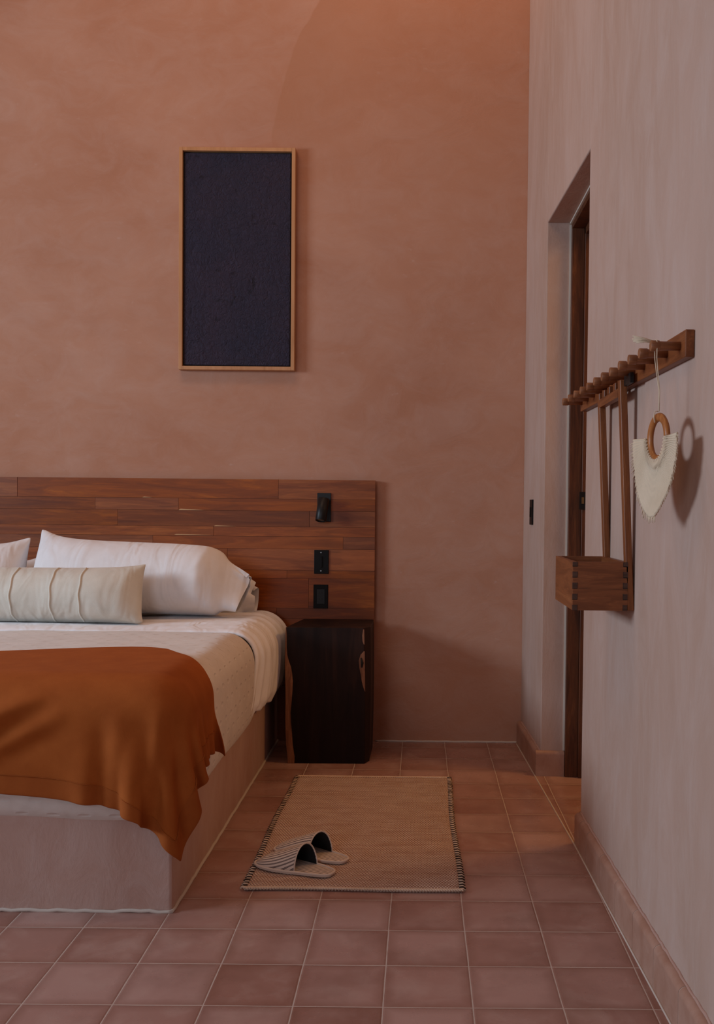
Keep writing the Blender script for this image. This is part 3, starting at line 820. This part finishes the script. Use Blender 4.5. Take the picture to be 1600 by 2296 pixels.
# ------------------------------------------------------------------ dark wooden block beside the bed
st = thing('side_table', (-.40, 4.42, 0), 'nearly black solid wood block with raw live edges used as bedside table', 'side table')
X0, X1, Y0, Y1, ZT = -.570, -.228, 4.258, 4.590, .592
bm = bmesh.new()
nz_ = 24
def prof_at(z):
    t = z/ZT
    xl = X0+.006+.010*t*0-.003*math.sin(t*3.0)+.0012*math.sin(t*13+1)+(.004 if t < .1 else 0)
    xr = X1+.006*math.sin(t*2.2+.4)
    tilt = -.008*t
    cut = .030 if t < .18 else .018
    return [(xl+tilt, Y0), (xr-.002+tilt, Y0+.002), (xr+.016, Y0+.05), (xr+.018, Y1-cut), (xr, Y1), (xl+.03, Y1), (xl+.004, Y0+.12)]
rg = [[bm.verts.new((p[0]+.40, p[1]-4.42, ZT*k/nz_)) for p in prof_at(ZT*k/nz_)] for k in range(nz_+1)]
for k in range(nz_):
    for i in range(7): bm.faces.new((rg[k][i], rg[k][(i+1) % 7], rg[k+1][(i+1) % 7], rg[k+1][i]))
bm.faces.new(rg[0][::-1]); bm.faces.new(rg[-1])
o = obj('block', bm, M['stump'], st); bevel(o, .003, 2, 40)
# raw sapwood strips on the front edges
def strip(side, zs, ws, name='live_edge'):
    b_ = bmesh.new(); fr = []; n = len(zs)
    for z, w in zip(zs, ws):
        p = prof_at(z); 
        if side < 0: xo = p[0][0]-.0015; xi = xo+w
        else: xo = p[1][0]+.0005; xi = xo-w
        fr.append((xo+.40, xi+.40, z))
    yf, yb = Y0-.0015-4.42, Y0+.05-4.42
    ring = []
    for xo, xi, z in fr: ring.append([b_.verts.new((xo, yf, z)), b_.verts.new((xi, yf, z)), b_.verts.new((xi, yf+.006, z)), b_.verts.new((xo, yb if side < 0 else yf+.006, z))])
    for k in range(n-1):
        for i in range(4): b_.faces.new((ring[k][i], ring[k][(i+1) % 4], ring[k+1][(i+1) % 4], ring[k+1][i]))
    b_.faces.new(ring[0][::-1]); b_.faces.new(ring[-1]); return tag(obj(name, b_, M['live_edge'], st), 'raw lighter live edge')
zs = [.001, .03, .08, .13, .18, .22, .27, .32, .36, .39, .42, .44, .47, .50, .53, .56, .59]
ws = [.029, .030, .028, .027, .024, .022, .026, .030, .032, .030, .026, .018, .010, .007, .006, .005, .002]
strip(-1, zs, ws)
strip(1, [.315, .335, .36, .39, .42, .45, .475, .49], [.0005, .008, .014, .018, .024, .026, .018, .004])
strip(1, [.52, .535, .56, .585], [.003, .008, .009, .004])
bm = bmesh.new(); tube(bm, [(-.243+.40, Y0-.002-4.42, .42), (-.241+.40, Y0-.004-4.42, .44), (-.246+.40, Y0-.002-4.42, .462)], [.003, .006, .003], 8); obj('knot', bm, M['joint_gap'], st)

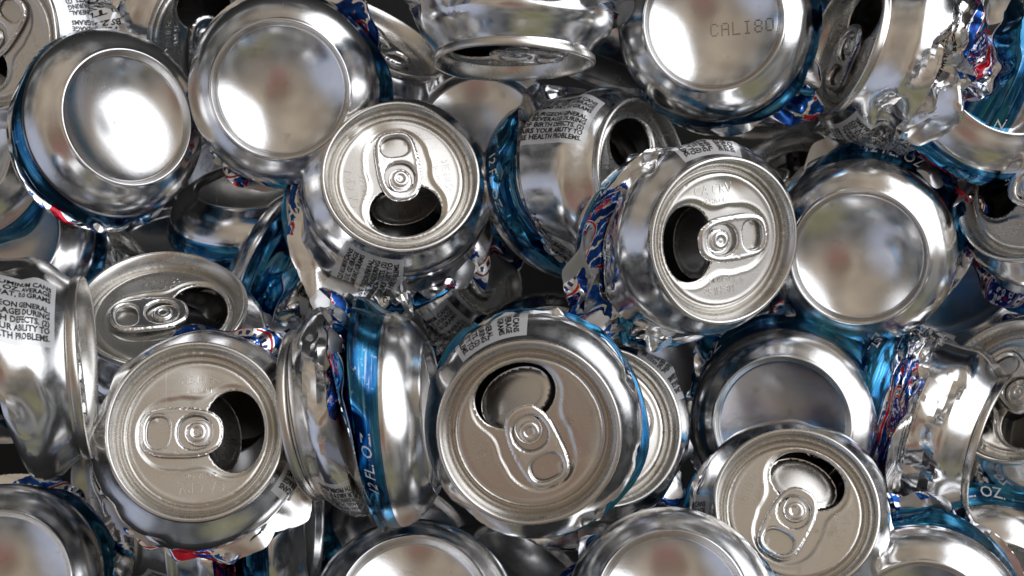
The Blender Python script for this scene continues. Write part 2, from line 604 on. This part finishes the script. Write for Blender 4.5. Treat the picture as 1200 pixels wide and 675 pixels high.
# warning block: lines run along the can towards the lid, stacked along +u
LINES = ['PLEASE RECYCLE ALUMINUM CANS', 'ANALYSIS PER 12 FL. OZ., AVERAGE', 'CARBS 2.7 GRAMS FAT, 0.0 GRAMS', None,
         'WARNING: (1) ACCORDING TO THE SURGEON GENERAL,', 'WOMEN SHOULD NOT DRINK BEVERAGES DURING', 'PREGNANCY BECAUSE OF BIRTH DEFECTS. (2)',
         'CONSUMPTION IMPAIRS YOUR ABILITY TO', 'OPERATE MACHINERY, MAY CAUSE HEALTH PROBLEMS.']
items, uu = [], -9.6
for ln in LINES:
    if ln is None: uu += 1.5; continue
    V, F = text_flat(ln, 2.65, 0.075, 0.84, 'RIGHT')
    # text x -> +v (towards lid), text y -> -u
    items.append((np.stack([uu - V[:, 1] + 1.7, 102.6 + V[:, 0]], 1), F)); uu += 2.42
WARN = pack(items)
V, F = text_flat('12 FL. OZ.', 5.6, 0.03, 0.85, 'CENTER')
VOLS = [pack([(np.stack([V[:, 0] + o_, V[:, 1] + 4.6], 1), F)]) for o_ in (22.0, 125.65)]
V, F = text_flat('2002 CAN CODE', 2.4, 0.05, 0.9, 'CENTER')
V2, F2 = text_flat('5c', 3.4, 0.05, 0.9, 'CENTER')
V, F = text_flat('BORN ON DATE 0502', 2.3, 0.05, 0.9, 'CENTER')
CODE = pack([(np.stack([V[:, 0] - 45.0, V[:, 1] + 84.0], 1), F)])

EMB = []
for body, ang, size in (('ME-HI 5c', 90, 3.6), ('CA CRV', -90, 4.6)):
    cur = []
    V, F = text_flat(body, size, 0.02, 0.85, 'CENTER')
    V2, F2 = text_flat('IA-NY-VT', 2.3, 0.02, 0.85, 'CENTER') if ang > 0 else text_flat('CT-MA-OR', 2.3, 0.02, 0.85, 'CENTER')
    for VV, FF, rr in ((V, F, 15.6), (V2, F2, 12.6)):
        if ang > 0: P = np.stack([VV[:, 0] + 1.0, VV[:, 1] + rr - 0.6], 1)
        else: P = np.stack([-VV[:, 0] + 1.0, -VV[:, 1] - rr + 0.6], 1)
        cur.append((P, FF))
    EMB.append(pack(cur))


def emboss_mesh(EV, EF):
    n = len(EV)
    top = [(x * mm, y * mm, (panel_h(x, y) + 0.17) * mm) for x, y in EV]
    low_ = [(x * mm, y * mm, (panel_h(x, y) - 0.10) * mm) for x, y in EV]
    F = list(EF)
    cnt = {}
    for f in EF:
        for i in range(len(f)):
            a, b = f[i], f[(i + 1) % len(f)]
            cnt[(a, b)] = 1
    for (a, b) in list(cnt):
        if (b, a) not in cnt: F.append((b, a, a + n, b + n))
    return mesh('embossed_lettering', top + low_, F, False)


EMBOSS = [[warped(emboss_mesh(*q), f) for q in EMB] for f in WARPS]

# ---- crumpled wall -------------------------------------------------------------------------
NTH = 192
CIRC = 207.3


def tri_field(vals, off, s, th, C, warp):
    """Piecewise linear field on a diamond lattice: flat facets between sharp creases."""
    K = vals.shape[0] - 1
    x = (th / (2 * PI) * C + warp) % C
    q = np.clip(s * K, 0, K - 1e-6); k = np.floor(q).astype(int); f = q - k
    ok = np.where(k % 2 == 1, 0.5, 0.0) + off
    y = x - ok
    i = np.floor(y - 0.5 * f)
    t = y - i
    up = t <= 1 - 0.5 * f
    odd = (k % 2 == 1).astype(int)
    i = i.astype(int)
    k1 = k + 1
    A0 = vals[k, i % C]; A1 = vals[k, (i + 1) % C]
    Bj = (i + odd) % C; Bj1 = (i + 1 + odd) % C
    B0 = vals[k1, Bj]; B1 = vals[k1, Bj1]
    wA1 = t - 0.5 * f
    v_up = f * B0 + wA1 * A1 + (1 - f - wA1) * A0
    wr = (t - 1 + 0.5 * f)
    v_dn = (1 - f) * A1 + wr * B1 + (f - wr) * B0
    return np.where(up, v_up, v_dn)


def blur(P, n, amt=0.5):
    for _ in range(n):
        Q = P.copy()
        Q += amt * 0.5 * ((np.roll(P, 1, 1) + np.roll(P, -1, 1)) * 0.5 - P)
        R = Q.copy()
        R[1:-1] += amt * 0.5 * ((Q[:-2] + Q[2:]) * 0.5 - Q[1:-1])
        P = R
    return P


def make_wall(seed, H, Ml, depth=1.0, K=6, C=11, flare=3.0, dents=3, fth=0.0, lfl=0.0, top=7.0):
    rs = np.random.RandomState(seed)
    z0, z1 = 18.6, H - 10.0 - top; vt = 95.0 - top
    rows = [(0.0, 33.0, 10.4, 0, 0), (1.3, 33.15, 11.4, 0, 0.05), (2.6, 33.4, 12.5, 0, 0.15), (4.0, 33.75, 13.6, 0, 0.35), (5.6, 34.1, 14.9, 0, 0.5), (7.4, 34.4, 16.3, 0, 0.65), (9.0, 34.55, 17.6, 0, 0.85)]
    nf = 72
    for i in range(nf):
        s = i / (nf - 1)
        rows.append((10.4 + (vt - 10.4) * s, 34.6 - 1.6 * min(1, s * 2), z0 + (z1 - z0) * s, 1, 1))
    for k in range(1, int(top / 2.3)): rows.append((vt + 2.3 * k, 33.05, H - 10.0 - top + 2.3 * k * (top - 2.8) / (top - 0.1), 2, 1))
    for v, r, z in ((95.5, 33.0, -12.8), (97, 32.5, -11.4), (98.4, 31.75, -10.2), (100, 30.8, -8.9), (101.8, 29.6, -7.6),
                    (103.6, 28.3, -6.2), (105, 27.25, -5.0), (106, 26.5, -4.0), (106.8, 26.1, -3.3), (107.4, 26.05, -2.5)):
        rows.append((v, r, H + z, 2, max(0.0, min(1, (104 - v) / 9))))
    n = len(rows)
    th = np.arange(NTH) / NTH * 2 * PI
    TH, RW = np.meshgrid(th, np.arange(n))
    v = np.array([q[0] for q in rows]); r = np.array([q[1] for q in rows]); z = np.array([q[2] for q in rows]); w = np.array([q[4] for q in rows])
    R = np.repeat(r[:, None], NTH, 1); Z = np.repeat(z[:, None], NTH, 1)
    fold = np.array([q[3] == 1 for q in rows])
    s = np.clip((v - 10.4) / (vt - 10.4), 0, 1)
    SS = np.repeat(s[:, None], NTH, 1)
    TH0, SS0 = TH, SS
    ev_ = np.clip(np.minimum(SS, 1 - SS) * 5, 0, 1)
    SS = np.clip(SS + ev_ * (0.085 * np.sin(TH + rs.uniform(0, 6)) + 0.05 * np.sin(3 * TH + rs.uniform(0, 6)) + 0.03 * np.sin(5 * TH + rs.uniform(0, 6))), 0, 1)
    warp = 0.5 * np.sin(TH * 2 + rs.uniform(0, 6)) + 0.35 * np.sin(TH * 3 + rs.uniform(0, 6)) + 0.4 * np.sin(SS * 7 + rs.uniform(0, 6))
    # large folds
    dr = np.zeros((K + 1, C)); dz = np.zeros((K + 1, C))
    lop = rs.uniform(0, 2 * PI)
    for k in range(1, K):
        ca = (np.arange(C) + 0.5 * (k % 2)) / C * 2 * PI
        a = (0.72 + 0.28 * np.cos(ca - lop)) * depth
        if k % 2: dr[k] = a * (-10 + rs.uniform(-4, 4, C))
        else: dr[k] = rs.uniform(-2.0, flare, C) + flare * 0.75 * np.maximum(0, rs.normal(0, 1, C)) + lfl * np.clip(np.cos(ca - fth) * 1.3, 0, 1) * rs.choice([-0.65, 0.0, 0.4, 0.9], C)
        dz[k] = rs.uniform(-1, 1, C) * (1.0 + 0.07 * (z1 - z0)) * 1.4 + 2.0 * depth * np.sin(ca * rs.randint(1, 3) + rs.uniform(0, 6)) * math.sin(PI * k / K)
    dz += 1.6 * rs.normal(0, 1, dz.shape) * np.clip(np.cos(np.arange(C) / C * 2 * PI - fth), 0, 1)[None, :] * min(1.0, lfl / 8) * (np.arange(K + 1) % K > 0)[:, None]
    # small crinkles
    K2, C2 = 16, 37
    fr = rs.normal(0, 1.25, (K2 + 1, C2)); fz = rs.normal(0, 0.9, (K2 + 1, C2))
    fr[[0, -1]] = 0; fz[[0, -1]] = 0
    env = np.clip(np.minimum(SS, 1 - SS) * 9, 0, 1)
    amp = np.clip(0.45 + 0.7 * np.sin(TH * 2 + rs.uniform(0, 6)) + 0.4 * np.sin(TH + SS * 5 + rs.uniform(0, 6)), 0.1, 1.25)
    amp = amp * (1 + 1.5 * np.clip(np.cos(TH - fth), 0, 1) * min(1.0, lfl / 8))
    DR = tri_field(dr, 0.0, SS, TH, C, warp) + env * amp * tri_field(fr, 0.0, SS, TH, C2, warp * 2)
    DZ = tri_field(dz, 0.0, SS, TH, C, warp) + env * amp * tri_field(fz, 0.0, SS, TH, C2, warp * 2)
    D = np.stack([DR, DZ], -1)
    D = blur(D, 1, 0.6)
    R = R + D[..., 0] * w[:, None]; Z = Z + D[..., 1] * w[:, None]
    Zc = np.clip(Z, 12.0, H - 9.0); Z = np.where(fold[:, None], Zc, Z)
    # dents on the shoulder and the straight strip below it
    for q in range(dents):
        a, vv, wd, wv, dp = rs.uniform(0, 2 * PI), rs.uniform(vt - 4, 98), rs.uniform(0.16, 0.55), rs.uniform(5, 12), rs.uniform(1.5, 5.0)
        if rs.rand() < 0.25: dp *= -0.45
        sl = rs.uniform(-0.05, 0.05)
        da = (TH - a + PI) % (2 * PI) - PI + sl * (v[:, None] - vv)
        tent = np.maximum(0, 1 - np.abs(da) / wd - np.abs(v[:, None] - vv) / wv)
        R -= np.minimum(1, w)[:, None] * dp * blur(tent[..., None], 1, 0.6)[..., 0]
    for q in range(9):
        a, vv, wd, wv, dp = rs.uniform(0, 2 * PI), rs.uniform(5, 14), rs.uniform(0.10, 0.35), rs.uniform(4, 8), rs.uniform(0.8, 3.4)
        da = (TH - a + PI) % (2 * PI) - PI + rs.uniform(-0.04, 0.04) * (v[:, None] - vv)
        tent = np.maximum(0, 1 - np.abs(da) / wd - np.abs(v[:, None] - vv) / wv)
        R -= np.clip((v - 1) / 4, 0, 1)[:, None] * dp * blur(tent[..., None], 1, 0.6)[..., 0]
    R *= 1 + (0.035 * np.clip(np.minimum(v - 2, 100 - v) / 12, 0, 1))[:, None] * np.cos(2 * TH + rs.uniform(0, 6))
    fl = np.clip((v - 1) / 7, 0, 1)[:, None] * np.clip((24 - v) / 10, 0, 1)[:, None]
    R += fl * (0.9 * np.sin(2 * TH + rs.uniform(0, 6)) + 0.6 * np.sin(5 * TH + rs.uniform(0, 6)) + lfl * 0.15 * np.cos(TH - fth))
    R = np.maximum(R, 6)
    X, Y = R * np.cos(TH), R * np.sin(TH)
    P = np.stack([X, Y, Z], -1)
    # lid end leans and shifts against the base
    Mn = np.array(Ml)
    ZL = P.copy(); ZL[..., 2] -= H
    PL = ZL @ Mn[:3, :3].T + Mn[:3, 3] * 1000
    t = np.clip((z - 12.0) / max(1e-3, (H - 14.5 - 12.0)), 0, 1); t = (t * t * (3 - 2 * t))[:, None, None]
    P = P * (1 - t) + PL * t
    return P, v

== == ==

__WHAT YOU NEED TO DO__: Start at the line with "The Blender Python", stop at the line with "CODE = pack([(np.stack([V[:, 0]", and return every line in that stretch exactly, those two included.

__TASK ANSWER__:
The Blender Python script for this scene continues. Write part 2, from line 604 on. This part finishes the script. Write for Blender 4.5. Treat the picture as 1200 pixels wide and 675 pixels high.
# warning block: lines run along the can towards the lid, stacked along +u
LINES = ['PLEASE RECYCLE ALUMINUM CANS', 'ANALYSIS PER 12 FL. OZ., AVERAGE', 'CARBS 2.7 GRAMS FAT, 0.0 GRAMS', None,
         'WARNING: (1) ACCORDING TO THE SURGEON GENERAL,', 'WOMEN SHOULD NOT DRINK BEVERAGES DURING', 'PREGNANCY BECAUSE OF BIRTH DEFECTS. (2)',
         'CONSUMPTION IMPAIRS YOUR ABILITY TO', 'OPERATE MACHINERY, MAY CAUSE HEALTH PROBLEMS.']
items, uu = [], -9.6
for ln in LINES:
    if ln is None: uu += 1.5; continue
    V, F = text_flat(ln, 2.65, 0.075, 0.84, 'RIGHT')
    # text x -> +v (towards lid), text y -> -u
    items.append((np.stack([uu - V[:, 1] + 1.7, 102.6 + V[:, 0]], 1), F)); uu += 2.42
WARN = pack(items)
V, F = text_flat('12 FL. OZ.', 5.6, 0.03, 0.85, 'CENTER')
VOLS = [pack([(np.stack([V[:, 0] + o_, V[:, 1] + 4.6], 1), F)]) for o_ in (22.0, 125.65)]
V, F = text_flat('2002 CAN CODE', 2.4, 0.05, 0.9, 'CENTER')
V2, F2 = text_flat('5c', 3.4, 0.05, 0.9, 'CENTER')
V, F = text_flat('BORN ON DATE 0502', 2.3, 0.05, 0.9, 'CENTER')
CODE = pack([(np.stack([V[:, 0] - 45.0, V[:, 1] + 84.0], 1), F)])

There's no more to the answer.